* PROVIDED DATA *
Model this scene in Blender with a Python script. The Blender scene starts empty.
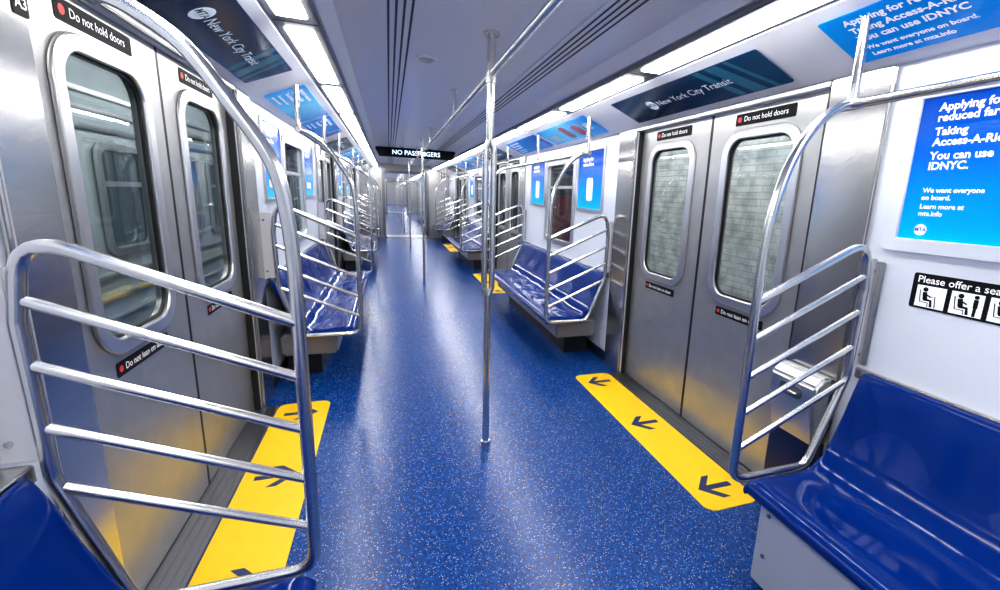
import bpy, bmesh, math, random
from mathutils import Vector, Matrix
random.seed(4)
sc = bpy.context.scene
col = sc.collection
PI = math.pi
try:
    sc.view_settings.view_transform = 'Standard'
    sc.view_settings.exposure = -0.2
    for lk in ('Medium High Contrast', 'None'):
        try:
            sc.view_settings.look = lk; break
        except Exception as e:
            print('look', lk, e)
    print('LOOK', sc.view_settings.look)
except Exception as e:
    print(e)

# ------------------------------------------------------------------ materials
def mat(name, c, rough=.5, metal=0., var=.06, vscale=6., stretch=(1, 1, 1), bump=0., bscale=60., coat=0., emis=None, estr=0., spec=.5):
    m = bpy.data.materials.new(name); m.use_nodes = True
    nt = m.node_tree; N = nt.nodes; L = nt.links
    b = N['Principled BSDF']
    b.inputs['Roughness'].default_value = rough
    b.inputs['Metallic'].default_value = metal
    b.inputs['Specular IOR Level'].default_value = spec
    b.inputs['Coat Weight'].default_value = coat
    b.inputs['Coat Roughness'].default_value = .08
    tc = N.new('ShaderNodeTexCoord'); mp = N.new('ShaderNodeMapping')
    mp.inputs['Scale'].default_value = stretch
    L.new(tc.outputs['Object'], mp.inputs['Vector'])
    nz = N.new('ShaderNodeTexNoise'); nz.inputs['Scale'].default_value = vscale; nz.inputs['Detail'].default_value = 4
    L.new(mp.outputs[0], nz.inputs['Vector'])
    mx = N.new('ShaderNodeMix'); mx.data_type = 'RGBA'
    mx.inputs[6].default_value = (*[max(0, k*(1-var)) for k in c], 1)
    mx.inputs[7].default_value = (*[min(1, k*(1+var)) for k in c], 1)
    L.new(nz.outputs['Fac'], mx.inputs[0]); L.new(mx.outputs[2], b.inputs['Base Color'])
    if bump:
        n2 = N.new('ShaderNodeTexNoise'); n2.inputs['Scale'].default_value = bscale
        L.new(mp.outputs[0], n2.inputs['Vector'])
        bp = N.new('ShaderNodeBump'); bp.inputs['Strength'].default_value = bump; bp.inputs['Distance'].default_value = .002
        L.new(n2.outputs['Fac'], bp.inputs['Height']); L.new(bp.outputs[0], b.inputs['Normal'])
    if emis:
        b.inputs['Emission Color'].default_value = (*emis, 1); b.inputs['Emission Strength'].default_value = estr
    return m

def glow_print_mat(name, stops, axis, lo, hi, estr, spec=.5):
    """a print with added glow: a colour gradient along one object axis"""
    m = bpy.data.materials.new(name); m.use_nodes = True
    nt = m.node_tree; N = nt.nodes; L = nt.links; b = N['Principled BSDF']
    tc = N.new('ShaderNodeTexCoord'); sp = N.new('ShaderNodeSeparateXYZ'); L.new(tc.outputs['Object'], sp.inputs[0])
    mr = N.new('ShaderNodeMapRange'); mr.inputs[1].default_value = lo; mr.inputs[2].default_value = hi
    L.new(sp.outputs[axis], mr.inputs[0])
    r = N.new('ShaderNodeValToRGB'); e = r.color_ramp.elements
    e[0].position = stops[0][0]; e[0].color = (*stops[0][1], 1); e[1].position = stops[-1][0]; e[1].color = (*stops[-1][1], 1)
    for p, c in stops[1:-1]:
        k = e.new(p); k.color = (*c, 1)
    L.new(mr.outputs[0], r.inputs[0])
    L.new(r.outputs[0], b.inputs['Base Color']); L.new(r.outputs[0], b.inputs['Emission Color'])
    b.inputs['Emission Strength'].default_value = estr; b.inputs['Roughness'].default_value = .18
    b.inputs['Specular IOR Level'].default_value = spec
    return m

M = {}
M['tube'] = mat('polished_steel_tube', (.62, .62, .61), .25, 1., .04)
M['rail'] = mat('satin_steel_tube', (.66, .66, .65), .27, 1., .04)
M['brushed'] = mat('brushed_steel', (.41, .41, .41), .34, .72, .16, 8., (1, 1, 14), .12, 40)
M['pillar'] = mat('pillar_steel', (.54, .535, .53), .19, .95, .10, 8., (1, 1, 14), .06, 40)
M['frame'] = mat('window_frame_steel', (.64, .64, .65), .28, .9, .04)
M['cover'] = mat('satin_cover_steel', (.50, .50, .51), .30, .9, .04)
M['darksteel'] = mat('dark_steel', (.22, .22, .24), .35, 1., .08)
M['wall'] = mat('pale_wall_panel', (.76, .79, .86), .32, 0., .02)
M['ceil'] = mat('ceiling_panel', (.86, .86, .91), .30, 0., .02, 2)
M['slot'] = mat('vent_slot_shadow', (.06, .06, .07), .6)
M['lampframe'] = mat('light_trim', (.18, .18, .20), .4)
M['seat'] = mat('glossy_blue_plastic', (.0006, .024, .180), .09, 0., .05, 3, spec=.19)
M['seatdark'] = mat('navy_panel_paint', (.002, .012, .06), .3)
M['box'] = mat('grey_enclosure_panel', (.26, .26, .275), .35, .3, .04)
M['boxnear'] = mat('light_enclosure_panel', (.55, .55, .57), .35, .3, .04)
M['black'] = mat('black_rubber_and_gap_shade', (.012, .012, .014), .5)
M['label'] = mat('black_label_film', (.008, .008, .010), .6, spec=.15)
M['white'] = mat('white_print', (.9, .9, .92), .5, var=.01, emis=(1, 1, 1), estr=.25)
M['dimwhite'] = mat('blue_grey_print', (.74, .84, .94), .5, var=.01, emis=(.8, .9, 1), estr=.2)
M['red'] = mat('red_print', (.60, .03, .03), .5)
M['maroon'] = mat('maroon_board', (.26, .015, .02), .5)
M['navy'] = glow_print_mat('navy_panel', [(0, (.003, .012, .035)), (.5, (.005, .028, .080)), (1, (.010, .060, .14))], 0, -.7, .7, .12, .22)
M['teal'] = mat('teal_graphic', (.03, .15, .24), .2, spec=.2, emis=(.02, .12, .2), estr=.15)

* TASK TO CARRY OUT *
Word for word, quote the full listing, omitting every picture.

* SOLUTION *
Model this scene in Blender with a Python script. The Blender scene starts empty.
import bpy, bmesh, math, random
from mathutils import Vector, Matrix
random.seed(4)
sc = bpy.context.scene
col = sc.collection
PI = math.pi
try:
    sc.view_settings.view_transform = 'Standard'
    sc.view_settings.exposure = -0.2
    for lk in ('Medium High Contrast', 'None'):
        try:
            sc.view_settings.look = lk; break
        except Exception as e:
            print('look', lk, e)
    print('LOOK', sc.view_settings.look)
except Exception as e:
    print(e)

# ------------------------------------------------------------------ materials
def mat(name, c, rough=.5, metal=0., var=.06, vscale=6., stretch=(1, 1, 1), bump=0., bscale=60., coat=0., emis=None, estr=0., spec=.5):
    m = bpy.data.materials.new(name); m.use_nodes = True
    nt = m.node_tree; N = nt.nodes; L = nt.links
    b = N['Principled BSDF']
    b.inputs['Roughness'].default_value = rough
    b.inputs['Metallic'].default_value = metal
    b.inputs['Specular IOR Level'].default_value = spec
    b.inputs['Coat Weight'].default_value = coat
    b.inputs['Coat Roughness'].default_value = .08
    tc = N.new('ShaderNodeTexCoord'); mp = N.new('ShaderNodeMapping')
    mp.inputs['Scale'].default_value = stretch
    L.new(tc.outputs['Object'], mp.inputs['Vector'])
    nz = N.new('ShaderNodeTexNoise'); nz.inputs['Scale'].default_value = vscale; nz.inputs['Detail'].default_value = 4
    L.new(mp.outputs[0], nz.inputs['Vector'])
    mx = N.new('ShaderNodeMix'); mx.data_type = 'RGBA'
    mx.inputs[6].default_value = (*[max(0, k*(1-var)) for k in c], 1)
    mx.inputs[7].default_value = (*[min(1, k*(1+var)) for k in c], 1)
    L.new(nz.outputs['Fac'], mx.inputs[0]); L.new(mx.outputs[2], b.inputs['Base Color'])
    if bump:
        n2 = N.new('ShaderNodeTexNoise'); n2.inputs['Scale'].default_value = bscale
        L.new(mp.outputs[0], n2.inputs['Vector'])
        bp = N.new('ShaderNodeBump'); bp.inputs['Strength'].default_value = bump; bp.inputs['Distance'].default_value = .002
        L.new(n2.outputs['Fac'], bp.inputs['Height']); L.new(bp.outputs[0], b.inputs['Normal'])
    if emis:
        b.inputs['Emission Color'].default_value = (*emis, 1); b.inputs['Emission Strength'].default_value = estr
    return m

def glow_print_mat(name, stops, axis, lo, hi, estr, spec=.5):
    """a print with added glow: a colour gradient along one object axis"""
    m = bpy.data.materials.new(name); m.use_nodes = True
    nt = m.node_tree; N = nt.nodes; L = nt.links; b = N['Principled BSDF']
    tc = N.new('ShaderNodeTexCoord'); sp = N.new('ShaderNodeSeparateXYZ'); L.new(tc.outputs['Object'], sp.inputs[0])
    mr = N.new('ShaderNodeMapRange'); mr.inputs[1].default_value = lo; mr.inputs[2].default_value = hi
    L.new(sp.outputs[axis], mr.inputs[0])
    r = N.new('ShaderNodeValToRGB'); e = r.color_ramp.elements
    e[0].position = stops[0][0]; e[0].color = (*stops[0][1], 1); e[1].position = stops[-1][0]; e[1].color = (*stops[-1][1], 1)
    for p, c in stops[1:-1]:
        k = e.new(p); k.color = (*c, 1)
    L.new(mr.outputs[0], r.inputs[0])
    L.new(r.outputs[0], b.inputs['Base Color']); L.new(r.outputs[0], b.inputs['Emission Color'])
    b.inputs['Emission Strength'].default_value = estr; b.inputs['Roughness'].default_value = .18
    b.inputs['Specular IOR Level'].default_value = spec
    return m

M = {}
M['tube'] = mat('polished_steel_tube', (.62, .62, .61), .25, 1., .04)
M['rail'] = mat('satin_steel_tube', (.66, .66, .65), .27, 1., .04)
M['brushed'] = mat('brushed_steel', (.41, .41, .41), .34, .72, .16, 8., (1, 1, 14), .12, 40)
M['pillar'] = mat('pillar_steel', (.54, .535, .53), .19, .95, .10, 8., (1, 1, 14), .06, 40)
M['frame'] = mat('window_frame_steel', (.64, .64, .65), .28, .9, .04)
M['cover'] = mat('satin_cover_steel', (.50, .50, .51), .30, .9, .04)
M['darksteel'] = mat('dark_steel', (.22, .22, .24), .35, 1., .08)
M['wall'] = mat('pale_wall_panel', (.76, .79, .86), .32, 0., .02)
M['ceil'] = mat('ceiling_panel', (.86, .86, .91), .30, 0., .02, 2)
M['slot'] = mat('vent_slot_shadow', (.06, .06, .07), .6)
M['lampframe'] = mat('light_trim', (.18, .18, .20), .4)
M['seat'] = mat('glossy_blue_plastic', (.0006, .024, .180), .09, 0., .05, 3, spec=.19)
M['seatdark'] = mat('navy_panel_paint', (.002, .012, .06), .3)
M['box'] = mat('grey_enclosure_panel', (.26, .26, .275), .35, .3, .04)
M['boxnear'] = mat('light_enclosure_panel', (.55, .55, .57), .35, .3, .04)
M['black'] = mat('black_rubber_and_gap_shade', (.012, .012, .014), .5)
M['label'] = mat('black_label_film', (.008, .008, .010), .6, spec=.15)
M['white'] = mat('white_print', (.9, .9, .92), .5, var=.01, emis=(1, 1, 1), estr=.25)
M['dimwhite'] = mat('blue_grey_print', (.74, .84, .94), .5, var=.01, emis=(.8, .9, 1), estr=.2)
M['red'] = mat('red_print', (.60, .03, .03), .5)
M['maroon'] = mat('maroon_board', (.26, .015, .02), .5)
M['navy'] = glow_print_mat('navy_panel', [(0, (.003, .012, .035)), (.5, (.005, .028, .080)), (1, (.010, .060, .14))], 0, -.7, .7, .12, .22)
M['teal'] = mat('teal_graphic', (.03, .15, .24), .2, spec=.2, emis=(.02, .12, .2), estr=.15)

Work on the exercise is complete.